Response: The authors are thankful to the reviewer for asking this question. Figure 2, Figure 10 and Figure 11 used different scales in the manuscript. Measured and calculated true stress-strain curves of 5CrNiMoV steel at different temperatures and strain rates were shown in the above figures. In order to make the curve distribution more uniform, we choose different scales on the Y-axis. Moreover, other scholars also use different scales in the stress-strain curves. (X. He, Z. Yu, X. Lai, A method to predict flow stress considering dynamic recrystallization during hot deformation, Comput. Mater. Sci. 44 (2008) 760-764. O. Sabokpa, A. Zarei-Hanzaki, H.R. Abedi, N. Haghdadi, Artificial neural network modeling to predict the high temperature flow behavior of an AZ81 magnesium alloy, Mater. Des. 39 (2012) 390-396.)
Comment #7
The figures 3, 4 are inconsistent with what authors claims as not clear details about grains and other particularities.
Response: Thanks for the reviewer’s suggestion. The contents corresponding to Figure 3 and Figure 4 have been corrected. i.e. ‘If the effect of stress/strain-induced austenite decomposition can be ignored, the microstructure of the 5CrNiMoV steel should be martensite after cooling, no precipitation occurred in this process.’.
Comment #8
The conclusion are very qualitative and rather they should indicate more quantitative details.

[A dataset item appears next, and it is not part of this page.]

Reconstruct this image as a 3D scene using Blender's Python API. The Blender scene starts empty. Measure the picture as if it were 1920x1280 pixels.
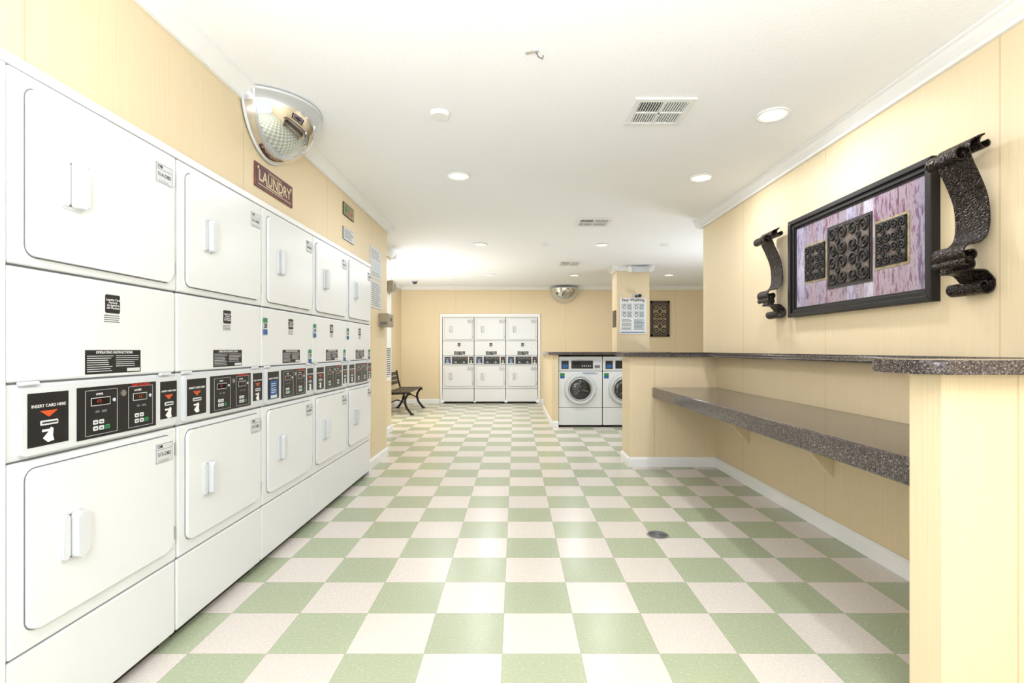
import bpy, bmesh, math, random
from mathutils import Vector, Matrix
random.seed(4)
S=bpy.context.scene
H=2.56
# ---------------------------------------------------------------- materials
def lin(c):
    return tuple(((v/255)/12.92 if v/255<=0.04045 else ((v/255+0.055)/1.055)**2.4) for v in c)+(1,)
def mat(name,rgb,rough=.5,metal=0,spec=.5,emit=None,es=0):
    m=bpy.data.materials.new(name); m.use_nodes=True
    b=m.node_tree.nodes['Principled BSDF']
    b.inputs['Base Color'].default_value=lin(rgb); b.inputs['Roughness'].default_value=rough
    b.inputs['Metallic'].default_value=metal; b.inputs['Specular IOR Level'].default_value=spec
    if emit: b.inputs['Emission Color'].default_value=lin(emit); b.inputs['Emission Strength'].default_value=es
    return m
class NT:
    def __init__(s,m): s.m=m; s.t=m.node_tree; s.b=s.t.nodes['Principled BSDF']
    def n(s,ty,**k):
        x=s.t.nodes.new(ty)
        for a,v in k.items(): setattr(x,a,v)
        return x
    def l(s,a,b): s.t.links.new(a,b)
    def math(s,op,a,b=None):
        x=s.n('ShaderNodeMath',operation=op)
        for i,v in enumerate((a,b)):
            if v is None: continue
            if isinstance(v,(int,float)): x.inputs[i].default_value=v
            else: s.l(v,x.inputs[i])
        return x.outputs[0]
    def mix(s,f,a,b,bt='MIX'):
        x=s.n('ShaderNodeMix',data_type='RGBA',blend_type=bt)
        for i,v in ((0,f),(6,a),(7,b)):
            if isinstance(v,(int,float,tuple)): x.inputs[i].default_value=v
            else: s.l(v,x.inputs[i])
        return x.outputs[2]
    def noise(s,vec,scale,det=2,rough=.5):
        x=s.n('ShaderNodeTexNoise'); x.inputs['Scale'].default_value=scale; x.inputs['Detail'].default_value=det; x.inputs['Roughness'].default_value=rough
        if vec is not None: s.l(vec,x.inputs['Vector'])
        return x.outputs['Fac']
    def ramp(s,f,st,interp='LINEAR'):
        x=s.n('ShaderNodeValToRGB'); e=x.color_ramp.elements; x.color_ramp.interpolation=interp
        while len(e)<len(st): e.new(.5)
        for i,(p,c) in enumerate(st): e[i].position=p; e[i].color=c
        s.l(f,x.inputs[0]); return x.outputs[0]
    def bump(s,h,st,dist=.01):
        x=s.n('ShaderNodeBump'); x.inputs['Strength'].default_value=st; x.inputs['Distance'].default_value=dist
        s.l(h,x.inputs['Height']); s.l(x.outputs[0],s.b.inputs['Normal'])
    def obj(s): return s.n('ShaderNodeTexCoord').outputs['Object']
    def mapv(s,v,sc=(1,1,1),loc=(0,0,0)):
        x=s.n('ShaderNodeMapping'); x.inputs['Scale'].default_value=sc; x.inputs['Location'].default_value=loc; s.l(v,x.inputs[0]); return x.outputs[0]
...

Response: The authors are grateful to the reviewer for pointing out this question. More quantitative results have been added to the revised manuscript. For example, ‘The MJC model has a good accuracy close to the reference conditions (0.001 s-1 and 700 ºC). With the increase of compression temperature or increase of strain rate, the discrepancy between the MJC predicted flow stress and the measured flow stress expanded gradually, especially when the true strain was larger than 0.6’.
Round 2
Reviewer 2 Report
The authors responded well to my questions therefore I suggest acceptance.